▶ **AIM OF THE EXERCISE**
The required output consists solely of the lines from the top of the listing through the line containing "32, 20, .3, .8)", transcribed exactly.
— start DATA EXCERPT —
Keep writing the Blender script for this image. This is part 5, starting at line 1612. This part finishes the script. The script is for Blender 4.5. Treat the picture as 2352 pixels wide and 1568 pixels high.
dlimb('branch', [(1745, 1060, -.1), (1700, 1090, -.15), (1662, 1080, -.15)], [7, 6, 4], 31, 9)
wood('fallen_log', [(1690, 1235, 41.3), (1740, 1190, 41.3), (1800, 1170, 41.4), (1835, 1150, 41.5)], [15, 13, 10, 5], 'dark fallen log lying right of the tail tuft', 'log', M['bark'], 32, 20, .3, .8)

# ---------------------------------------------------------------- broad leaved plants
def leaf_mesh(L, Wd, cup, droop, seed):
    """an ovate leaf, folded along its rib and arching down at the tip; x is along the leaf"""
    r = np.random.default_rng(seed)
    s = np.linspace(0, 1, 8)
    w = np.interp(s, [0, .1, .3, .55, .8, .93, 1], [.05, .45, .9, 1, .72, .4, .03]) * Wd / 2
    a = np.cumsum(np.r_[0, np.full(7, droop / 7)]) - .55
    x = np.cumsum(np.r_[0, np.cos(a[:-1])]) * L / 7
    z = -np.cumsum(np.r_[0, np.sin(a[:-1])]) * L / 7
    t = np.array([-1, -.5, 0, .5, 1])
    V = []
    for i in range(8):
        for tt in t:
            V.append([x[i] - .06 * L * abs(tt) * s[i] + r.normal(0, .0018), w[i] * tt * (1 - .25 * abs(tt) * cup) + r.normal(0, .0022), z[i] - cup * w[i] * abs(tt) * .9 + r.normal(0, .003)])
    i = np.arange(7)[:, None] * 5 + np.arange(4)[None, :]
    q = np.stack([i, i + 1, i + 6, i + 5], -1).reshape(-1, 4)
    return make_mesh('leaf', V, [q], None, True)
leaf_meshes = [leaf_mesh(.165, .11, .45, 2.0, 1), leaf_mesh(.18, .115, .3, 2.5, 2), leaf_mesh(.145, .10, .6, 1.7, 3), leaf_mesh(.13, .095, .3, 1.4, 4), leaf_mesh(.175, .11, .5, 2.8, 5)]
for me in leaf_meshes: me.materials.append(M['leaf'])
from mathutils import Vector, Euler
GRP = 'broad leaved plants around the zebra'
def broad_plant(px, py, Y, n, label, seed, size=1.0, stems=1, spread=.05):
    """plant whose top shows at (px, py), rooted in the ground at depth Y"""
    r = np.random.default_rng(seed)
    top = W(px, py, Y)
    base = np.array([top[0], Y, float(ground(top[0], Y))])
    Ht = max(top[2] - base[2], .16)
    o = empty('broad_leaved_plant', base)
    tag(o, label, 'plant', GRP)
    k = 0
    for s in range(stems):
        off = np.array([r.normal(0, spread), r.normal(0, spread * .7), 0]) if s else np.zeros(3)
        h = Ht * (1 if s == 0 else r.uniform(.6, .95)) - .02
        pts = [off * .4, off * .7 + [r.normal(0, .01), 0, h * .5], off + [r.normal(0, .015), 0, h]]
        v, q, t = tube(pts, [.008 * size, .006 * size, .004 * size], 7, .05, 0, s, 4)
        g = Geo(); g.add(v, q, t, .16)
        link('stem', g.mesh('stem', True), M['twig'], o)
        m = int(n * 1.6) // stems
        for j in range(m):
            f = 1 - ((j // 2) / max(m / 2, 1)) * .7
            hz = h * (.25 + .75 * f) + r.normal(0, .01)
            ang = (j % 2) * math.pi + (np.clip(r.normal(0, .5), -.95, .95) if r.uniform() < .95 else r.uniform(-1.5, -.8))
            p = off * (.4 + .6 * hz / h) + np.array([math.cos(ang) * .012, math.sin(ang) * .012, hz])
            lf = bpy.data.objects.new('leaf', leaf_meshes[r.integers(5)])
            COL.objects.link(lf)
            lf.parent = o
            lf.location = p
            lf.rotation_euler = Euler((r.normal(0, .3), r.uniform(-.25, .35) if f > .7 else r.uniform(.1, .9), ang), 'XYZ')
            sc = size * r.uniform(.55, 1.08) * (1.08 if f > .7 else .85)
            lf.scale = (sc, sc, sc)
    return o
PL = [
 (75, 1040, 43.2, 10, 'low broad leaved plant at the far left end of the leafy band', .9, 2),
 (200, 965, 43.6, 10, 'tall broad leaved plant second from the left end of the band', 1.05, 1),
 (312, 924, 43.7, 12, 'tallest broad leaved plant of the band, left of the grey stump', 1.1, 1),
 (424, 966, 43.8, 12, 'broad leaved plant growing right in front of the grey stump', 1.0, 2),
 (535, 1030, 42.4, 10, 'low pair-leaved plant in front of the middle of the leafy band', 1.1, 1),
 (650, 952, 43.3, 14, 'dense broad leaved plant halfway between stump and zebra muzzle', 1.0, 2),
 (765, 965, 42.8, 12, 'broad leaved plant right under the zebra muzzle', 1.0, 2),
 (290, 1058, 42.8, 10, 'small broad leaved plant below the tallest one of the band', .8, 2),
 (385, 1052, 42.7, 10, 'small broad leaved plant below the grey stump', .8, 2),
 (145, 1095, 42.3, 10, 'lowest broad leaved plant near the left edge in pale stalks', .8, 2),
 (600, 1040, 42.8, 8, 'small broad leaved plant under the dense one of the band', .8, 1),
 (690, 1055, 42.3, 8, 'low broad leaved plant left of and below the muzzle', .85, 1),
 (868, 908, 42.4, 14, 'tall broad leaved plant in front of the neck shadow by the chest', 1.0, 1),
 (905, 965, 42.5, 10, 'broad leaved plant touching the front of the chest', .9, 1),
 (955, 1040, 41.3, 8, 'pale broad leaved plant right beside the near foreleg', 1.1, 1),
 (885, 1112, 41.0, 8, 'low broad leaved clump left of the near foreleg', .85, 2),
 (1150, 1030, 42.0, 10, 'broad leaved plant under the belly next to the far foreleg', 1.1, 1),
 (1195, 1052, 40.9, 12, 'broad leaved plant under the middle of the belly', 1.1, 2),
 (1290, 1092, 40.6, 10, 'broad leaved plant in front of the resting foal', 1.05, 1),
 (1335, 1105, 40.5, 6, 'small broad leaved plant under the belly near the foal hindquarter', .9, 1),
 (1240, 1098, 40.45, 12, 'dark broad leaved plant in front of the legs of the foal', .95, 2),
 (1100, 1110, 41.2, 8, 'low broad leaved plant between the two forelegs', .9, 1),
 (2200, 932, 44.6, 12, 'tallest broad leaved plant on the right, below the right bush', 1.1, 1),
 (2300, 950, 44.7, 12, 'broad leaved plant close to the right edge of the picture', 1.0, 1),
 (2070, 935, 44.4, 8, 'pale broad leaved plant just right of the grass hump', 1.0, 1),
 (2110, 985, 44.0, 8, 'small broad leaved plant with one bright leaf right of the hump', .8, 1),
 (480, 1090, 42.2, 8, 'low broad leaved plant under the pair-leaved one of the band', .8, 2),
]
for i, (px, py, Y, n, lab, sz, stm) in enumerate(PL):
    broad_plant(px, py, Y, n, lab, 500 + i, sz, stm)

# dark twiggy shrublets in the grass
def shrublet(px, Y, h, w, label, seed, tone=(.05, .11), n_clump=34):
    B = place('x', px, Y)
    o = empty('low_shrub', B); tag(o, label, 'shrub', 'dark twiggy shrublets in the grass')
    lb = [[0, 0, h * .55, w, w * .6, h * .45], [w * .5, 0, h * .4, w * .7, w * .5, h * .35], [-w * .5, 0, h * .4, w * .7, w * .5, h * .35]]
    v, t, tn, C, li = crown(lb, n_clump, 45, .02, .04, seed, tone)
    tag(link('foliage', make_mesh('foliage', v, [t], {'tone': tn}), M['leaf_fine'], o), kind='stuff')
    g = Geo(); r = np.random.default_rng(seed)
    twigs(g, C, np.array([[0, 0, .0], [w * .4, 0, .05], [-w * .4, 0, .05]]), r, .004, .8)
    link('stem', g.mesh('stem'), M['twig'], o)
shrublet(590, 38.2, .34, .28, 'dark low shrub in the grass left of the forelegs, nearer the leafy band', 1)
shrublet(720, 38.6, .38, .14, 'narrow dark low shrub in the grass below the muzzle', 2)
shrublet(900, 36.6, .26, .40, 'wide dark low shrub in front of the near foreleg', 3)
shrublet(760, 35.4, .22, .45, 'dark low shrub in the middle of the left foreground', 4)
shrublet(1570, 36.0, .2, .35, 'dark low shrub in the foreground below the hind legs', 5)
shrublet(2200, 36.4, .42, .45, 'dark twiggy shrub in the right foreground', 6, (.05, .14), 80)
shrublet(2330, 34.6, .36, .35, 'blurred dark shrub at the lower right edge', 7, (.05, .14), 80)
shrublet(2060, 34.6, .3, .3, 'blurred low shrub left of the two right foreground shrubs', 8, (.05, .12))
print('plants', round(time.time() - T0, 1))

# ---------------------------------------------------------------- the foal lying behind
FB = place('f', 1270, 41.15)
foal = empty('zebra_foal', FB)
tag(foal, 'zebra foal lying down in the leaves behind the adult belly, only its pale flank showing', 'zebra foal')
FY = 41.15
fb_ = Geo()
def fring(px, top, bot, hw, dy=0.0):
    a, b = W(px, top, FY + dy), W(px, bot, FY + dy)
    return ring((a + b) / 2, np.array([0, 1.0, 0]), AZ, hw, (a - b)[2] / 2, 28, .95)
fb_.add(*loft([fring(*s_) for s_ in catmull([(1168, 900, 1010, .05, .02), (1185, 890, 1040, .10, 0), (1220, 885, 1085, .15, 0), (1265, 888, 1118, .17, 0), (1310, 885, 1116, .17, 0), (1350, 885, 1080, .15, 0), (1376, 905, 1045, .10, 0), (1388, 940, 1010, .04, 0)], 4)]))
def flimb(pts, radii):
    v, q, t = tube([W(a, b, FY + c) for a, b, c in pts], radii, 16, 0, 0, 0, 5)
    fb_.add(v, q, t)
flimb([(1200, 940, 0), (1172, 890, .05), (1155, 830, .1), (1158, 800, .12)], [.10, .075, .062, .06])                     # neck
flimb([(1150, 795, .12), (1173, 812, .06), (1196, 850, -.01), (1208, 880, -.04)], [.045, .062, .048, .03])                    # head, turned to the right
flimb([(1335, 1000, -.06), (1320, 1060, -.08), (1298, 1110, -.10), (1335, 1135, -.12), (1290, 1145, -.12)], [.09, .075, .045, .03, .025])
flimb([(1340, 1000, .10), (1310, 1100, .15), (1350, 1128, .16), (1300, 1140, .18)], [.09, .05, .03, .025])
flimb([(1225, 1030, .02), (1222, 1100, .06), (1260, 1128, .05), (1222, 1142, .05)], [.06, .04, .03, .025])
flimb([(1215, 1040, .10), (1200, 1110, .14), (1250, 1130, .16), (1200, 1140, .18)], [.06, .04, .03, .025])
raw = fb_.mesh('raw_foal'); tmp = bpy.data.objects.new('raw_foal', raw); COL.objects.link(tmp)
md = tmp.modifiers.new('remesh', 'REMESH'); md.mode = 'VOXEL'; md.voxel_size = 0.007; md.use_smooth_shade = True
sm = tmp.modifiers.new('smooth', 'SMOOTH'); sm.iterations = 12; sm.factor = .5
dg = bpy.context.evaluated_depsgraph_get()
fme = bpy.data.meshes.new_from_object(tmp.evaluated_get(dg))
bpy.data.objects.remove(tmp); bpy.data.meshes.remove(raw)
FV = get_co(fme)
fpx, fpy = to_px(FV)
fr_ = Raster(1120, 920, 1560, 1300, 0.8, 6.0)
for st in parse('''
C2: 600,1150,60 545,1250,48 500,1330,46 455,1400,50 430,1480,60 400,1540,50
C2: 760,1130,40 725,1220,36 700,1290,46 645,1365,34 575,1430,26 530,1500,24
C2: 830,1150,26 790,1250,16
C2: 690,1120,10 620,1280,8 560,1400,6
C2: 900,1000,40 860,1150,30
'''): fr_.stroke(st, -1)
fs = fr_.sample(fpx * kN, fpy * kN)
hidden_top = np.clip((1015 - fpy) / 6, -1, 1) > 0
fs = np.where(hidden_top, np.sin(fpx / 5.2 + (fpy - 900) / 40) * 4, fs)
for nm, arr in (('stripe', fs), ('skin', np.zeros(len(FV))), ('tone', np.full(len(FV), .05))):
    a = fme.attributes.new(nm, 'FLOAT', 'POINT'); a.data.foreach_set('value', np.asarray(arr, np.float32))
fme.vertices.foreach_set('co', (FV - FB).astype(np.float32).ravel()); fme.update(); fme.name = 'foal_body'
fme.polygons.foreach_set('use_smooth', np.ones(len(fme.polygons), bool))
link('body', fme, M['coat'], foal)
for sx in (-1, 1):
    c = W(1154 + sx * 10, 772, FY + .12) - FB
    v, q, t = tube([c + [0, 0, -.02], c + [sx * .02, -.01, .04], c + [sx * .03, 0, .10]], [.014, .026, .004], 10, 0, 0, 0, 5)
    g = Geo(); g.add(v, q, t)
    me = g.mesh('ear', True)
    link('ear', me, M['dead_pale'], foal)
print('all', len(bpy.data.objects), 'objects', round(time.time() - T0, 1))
— end DATA EXCERPT —
▶ **REPLY TO THE EXERCISE**
Keep writing the Blender script for this image. This is part 5, starting at line 1612. This part finishes the script. The script is for Blender 4.5. Treat the picture as 2352 pixels wide and 1568 pixels high.
dlimb('branch', [(1745, 1060, -.1), (1700, 1090, -.15), (1662, 1080, -.15)], [7, 6, 4], 31, 9)
wood('fallen_log', [(1690, 1235, 41.3), (1740, 1190, 41.3), (1800, 1170, 41.4), (1835, 1150, 41.5)], [15, 13, 10, 5], 'dark fallen log lying right of the tail tuft', 'log', M['bark'], 32, 20, .3, .8)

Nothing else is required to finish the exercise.